Type out the material below exactly.

> _Dataset excerpt_
= = =
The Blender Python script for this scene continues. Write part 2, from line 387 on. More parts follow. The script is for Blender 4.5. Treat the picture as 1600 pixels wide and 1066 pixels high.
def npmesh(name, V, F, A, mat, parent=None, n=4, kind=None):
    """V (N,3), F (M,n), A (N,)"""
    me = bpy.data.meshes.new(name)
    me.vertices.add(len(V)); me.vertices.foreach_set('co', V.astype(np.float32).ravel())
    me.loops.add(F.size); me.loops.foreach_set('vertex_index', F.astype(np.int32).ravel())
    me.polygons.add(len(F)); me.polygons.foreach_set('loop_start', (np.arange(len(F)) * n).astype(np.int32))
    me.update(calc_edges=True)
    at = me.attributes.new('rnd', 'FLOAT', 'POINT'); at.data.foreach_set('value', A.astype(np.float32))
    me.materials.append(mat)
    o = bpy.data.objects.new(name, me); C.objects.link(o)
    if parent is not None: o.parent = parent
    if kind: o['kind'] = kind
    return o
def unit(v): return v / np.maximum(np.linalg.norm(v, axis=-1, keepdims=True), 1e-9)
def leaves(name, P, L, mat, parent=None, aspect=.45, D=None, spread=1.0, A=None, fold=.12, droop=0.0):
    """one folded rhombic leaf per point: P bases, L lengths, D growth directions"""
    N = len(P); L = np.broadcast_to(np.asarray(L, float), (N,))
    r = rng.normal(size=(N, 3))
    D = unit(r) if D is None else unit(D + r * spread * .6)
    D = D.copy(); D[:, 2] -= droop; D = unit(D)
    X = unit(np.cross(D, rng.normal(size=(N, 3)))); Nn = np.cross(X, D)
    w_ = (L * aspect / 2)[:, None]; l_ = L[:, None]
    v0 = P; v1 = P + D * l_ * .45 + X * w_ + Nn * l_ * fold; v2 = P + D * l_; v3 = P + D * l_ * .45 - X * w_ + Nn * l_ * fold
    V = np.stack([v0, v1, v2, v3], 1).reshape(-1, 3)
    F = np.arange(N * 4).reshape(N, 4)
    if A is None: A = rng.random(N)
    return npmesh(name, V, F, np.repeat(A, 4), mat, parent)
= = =
> _Solution to the exercise_
The Blender Python script for this scene continues. Write part 2, from line 387 on. More parts follow. The script is for Blender 4.5. Treat the picture as 1600 pixels wide and 1066 pixels high.
def npmesh(name, V, F, A, mat, parent=None, n=4, kind=None):
    """V (N,3), F (M,n), A (N,)"""
    me = bpy.data.meshes.new(name)
    me.vertices.add(len(V)); me.vertices.foreach_set('co', V.astype(np.float32).ravel())
    me.loops.add(F.size); me.loops.foreach_set('vertex_index', F.astype(np.int32).ravel())
    me.polygons.add(len(F)); me.polygons.foreach_set('loop_start', (np.arange(len(F)) * n).astype(np.int32))
    me.update(calc_edges=True)
    at = me.attributes.new('rnd', 'FLOAT', 'POINT'); at.data.foreach_set('value', A.astype(np.float32))
    me.materials.append(mat)
    o = bpy.data.objects.new(name, me); C.objects.link(o)
    if parent is not None: o.parent = parent
    if kind: o['kind'] = kind
    return o
def unit(v): return v / np.maximum(np.linalg.norm(v, axis=-1, keepdims=True), 1e-9)
def leaves(name, P, L, mat, parent=None, aspect=.45, D=None, spread=1.0, A=None, fold=.12, droop=0.0):
    """one folded rhombic leaf per point: P bases, L lengths, D growth directions"""
    N = len(P); L = np.broadcast_to(np.asarray(L, float), (N,))
    r = rng.normal(size=(N, 3))
    D = unit(r) if D is None else unit(D + r * spread * .6)
    D = D.copy(); D[:, 2] -= droop; D = unit(D)
    X = unit(np.cross(D, rng.normal(size=(N, 3)))); Nn = np.cross(X, D)
    w_ = (L * aspect / 2)[:, None]; l_ = L[:, None]
    v0 = P; v1 = P + D * l_ * .45 + X * w_ + Nn * l_ * fold; v2 = P + D * l_; v3 = P + D * l_ * .45 - X * w_ + Nn * l_ * fold
    V = np.stack([v0, v1, v2, v3], 1).reshape(-1, 3)
    F = np.arange(N * 4).reshape(N, 4)
    if A is None: A = rng.random(N)
    return npmesh(name, V, F, np.repeat(A, 4), mat, parent)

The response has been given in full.